Y habrá que repetir que Juan Pablo II, poco amigo de Apocalipsis, siempre sonriente y esperanzado, es el mismo Papa que acaba de recordar (lunes 6 de enero) que los cristianos deben "convertirse en luz para orientar el camino de las naciones, sobre las que pesan tinieblas y niebla". Que yo recuerde es el cuarto aviso que envía, siempre de forma esquiva, como quien no quiere alarmar pero cuya conciencia le exige avisar de los nubarrones que se condensan en el horizonte.
Eso es lo que le ha dicho Juan Pablo a George: la guerra preventiva es una guerra inducida por la sospecha. ¿Tiene Sadam Husein armas de destrucción masiva y está dispuesto a utilizarlas?

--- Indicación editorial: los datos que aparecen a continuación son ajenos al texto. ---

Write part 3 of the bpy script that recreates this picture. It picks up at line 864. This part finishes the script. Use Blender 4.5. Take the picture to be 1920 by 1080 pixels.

No lo sabemos, ergo, no puede usted destruir un pueblo en base a una sospecha.
En términos políticos, lo que El Vaticano le ha recordado a la Casa Blanca es que la única violencia permitida, la única guerra justa, es la guerra defensiva. Entonces, ¿el "malo"siempre tendrá de su parte el factor sorpresa? Por supuesto que sí. Nadie ha dicho que el bueno lo tenga fácil: ni en las novelas, ni en las películas, ni en la política internacional. En resumen: no a la guerra contra Irak.
El Papa polaco ha sido el único que ha puesto sobre la mesa (lo que nuestra progresía llamaría la "sutil" diplomacia vaticana) una alternativa razonada a la política de Washington: los demás, también El País y la intelectualidad española, se dedican a insultar a George Bush: sólo Juan Pablo II ha optado por refutarle. Y, a la postre, ninguna razón de Estado se opondrá si no tiene razones. El Papa considera que la guerra que se dispone a lanzar Washington contra Sadam Husein no es justa. Es el mismo Papa que pide justicia para las víctimas del terrorismo, y que, por tanto, está bendiciendo que se persiga a los terroristas. Pero no así. Las perversidad de Husein no la deben pagar los iraquíes, sino el propio Husein. Además, creo no equivocarme en esta traducción de las palabras del Papa: ¡Ojo!, viene a decir el polaco: estáis forzando la máquina más de lo que aconseja la prudencia.
A fin de cuentas, el asunto es de lo más lógico: si no confío en Dios, ¿por qué tendría que confiar en el hombre o en las instituciones?